このコンパクトなグランクーペのヴィジュアルが魅力的だと感じるかどうかは、あくまで個人的見解かもしれない。しかしわれわれとしては、このスタイリングがわざとらしく、はっきりいって無様に思えた。
加えて、218iではパフォーマンスが物足りず、エンスージアストを満足させることはできない。しかも、ボディコントロールは緩く、BMWのクーペならば備えているべき精密さや走りの冴えをもたらしてはくれなかった。

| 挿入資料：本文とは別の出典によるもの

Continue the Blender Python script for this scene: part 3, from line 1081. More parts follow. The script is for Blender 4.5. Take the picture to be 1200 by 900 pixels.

2シリーズ・グランクーペは、セールス面で確実に成功するモデルとなるはずだ。それでも、これは残念なBMWだというのが、オートカー的な結論だ。
担当テスターのアドバイス
リチャード・レーン
なんでこんな尻高に見えるデザインを採用したのだろうか。しかもやたら入り組んでいて、不格好だ。ハッチバックをエレガントな3ボックスに仕立て直すのは、けっして楽な作業ではない。しかし、最近のアウディやメルセデスは、その点でBMWよりずっといい仕事をしてみせている。
サイモン・デイヴィス
1シリーズと比較したうえでこのグランクーペを選ぶのだとすれば、まったくその気が知れない。ルックスと引き換えに、実用面で払うことになる犠牲は大きいのだ。しかも、この見栄えにそれだけの価値があるとも思えない。
オプション追加のアドバイス
1500ポンド(約21万円)のテクノロジーパッケージは、間違いなくおすすめのオプションだ。インテリアは、スペースが広く感じられる明るめの色合いを選びたい。
改善してほしいポイント
・ボディコントロールは、とくにMスポーツでは、もっと引き締めたほうがふさわしいものになる。
・4気筒の中間グレードを用意してほしい。Mパフォーマンスは必要としないユーザーでも、誰もがディーゼルや質素な3気筒で満足するわけではない。